[Begin]

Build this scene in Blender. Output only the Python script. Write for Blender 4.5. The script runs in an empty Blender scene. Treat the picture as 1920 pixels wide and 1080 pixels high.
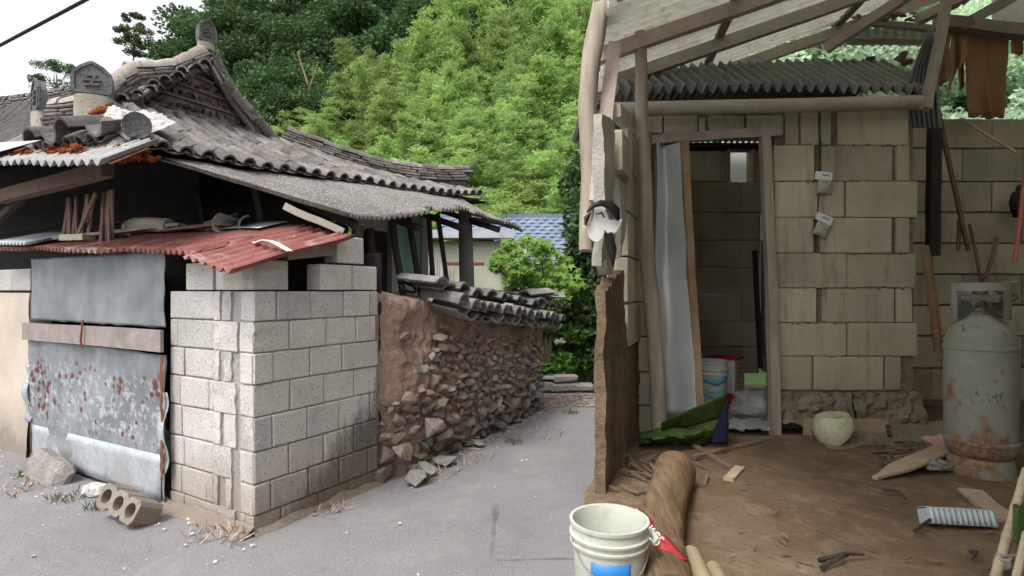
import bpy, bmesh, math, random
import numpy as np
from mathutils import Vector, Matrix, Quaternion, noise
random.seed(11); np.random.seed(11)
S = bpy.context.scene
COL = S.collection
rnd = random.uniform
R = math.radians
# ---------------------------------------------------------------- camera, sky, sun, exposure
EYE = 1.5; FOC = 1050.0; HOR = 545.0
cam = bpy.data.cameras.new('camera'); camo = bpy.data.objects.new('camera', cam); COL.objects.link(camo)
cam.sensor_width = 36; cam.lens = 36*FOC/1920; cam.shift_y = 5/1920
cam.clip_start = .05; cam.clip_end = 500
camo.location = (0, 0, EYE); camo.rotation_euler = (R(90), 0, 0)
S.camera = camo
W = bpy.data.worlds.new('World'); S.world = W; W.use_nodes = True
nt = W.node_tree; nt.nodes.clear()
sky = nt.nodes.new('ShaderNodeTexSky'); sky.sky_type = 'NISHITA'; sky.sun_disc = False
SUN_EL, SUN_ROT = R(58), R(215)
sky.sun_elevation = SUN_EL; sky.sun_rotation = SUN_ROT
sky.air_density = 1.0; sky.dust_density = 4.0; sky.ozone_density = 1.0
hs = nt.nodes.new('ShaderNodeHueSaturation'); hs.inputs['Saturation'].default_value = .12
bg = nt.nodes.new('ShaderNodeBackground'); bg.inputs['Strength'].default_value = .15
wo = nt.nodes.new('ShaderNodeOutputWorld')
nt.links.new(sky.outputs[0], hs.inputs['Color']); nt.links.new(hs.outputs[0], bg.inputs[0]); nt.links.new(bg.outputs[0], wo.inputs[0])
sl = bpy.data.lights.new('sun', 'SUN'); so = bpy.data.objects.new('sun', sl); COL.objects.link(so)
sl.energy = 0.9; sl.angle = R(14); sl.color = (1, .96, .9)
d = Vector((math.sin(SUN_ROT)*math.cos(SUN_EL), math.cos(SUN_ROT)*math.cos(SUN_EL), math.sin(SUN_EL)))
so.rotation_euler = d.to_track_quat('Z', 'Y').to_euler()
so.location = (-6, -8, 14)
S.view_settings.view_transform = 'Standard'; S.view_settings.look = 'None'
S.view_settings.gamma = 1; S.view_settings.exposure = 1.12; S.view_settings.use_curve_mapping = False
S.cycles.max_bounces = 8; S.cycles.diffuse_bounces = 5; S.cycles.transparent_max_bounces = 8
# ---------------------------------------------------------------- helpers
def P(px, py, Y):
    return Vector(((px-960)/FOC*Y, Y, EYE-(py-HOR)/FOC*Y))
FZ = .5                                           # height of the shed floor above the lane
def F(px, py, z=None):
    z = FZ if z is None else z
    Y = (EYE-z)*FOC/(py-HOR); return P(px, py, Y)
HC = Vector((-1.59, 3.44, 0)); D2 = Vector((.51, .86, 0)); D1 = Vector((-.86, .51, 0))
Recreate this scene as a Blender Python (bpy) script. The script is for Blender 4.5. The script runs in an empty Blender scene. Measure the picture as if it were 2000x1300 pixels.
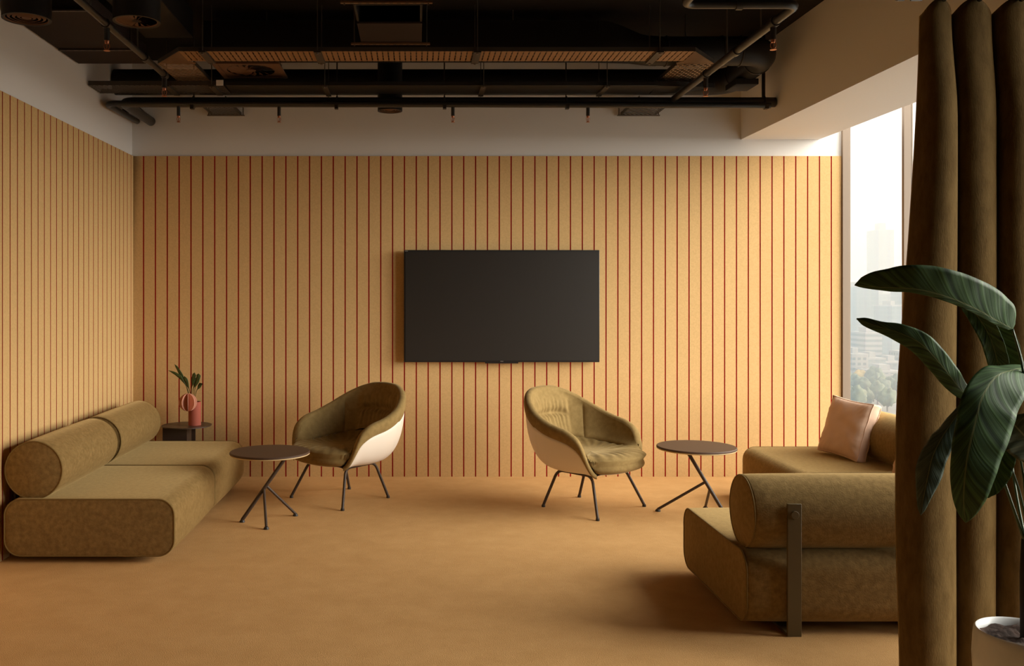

[End]

TASK STATEMENT: Lines holding the word "picture" should be counted across the entries; state only how many there are.

RESULT: 2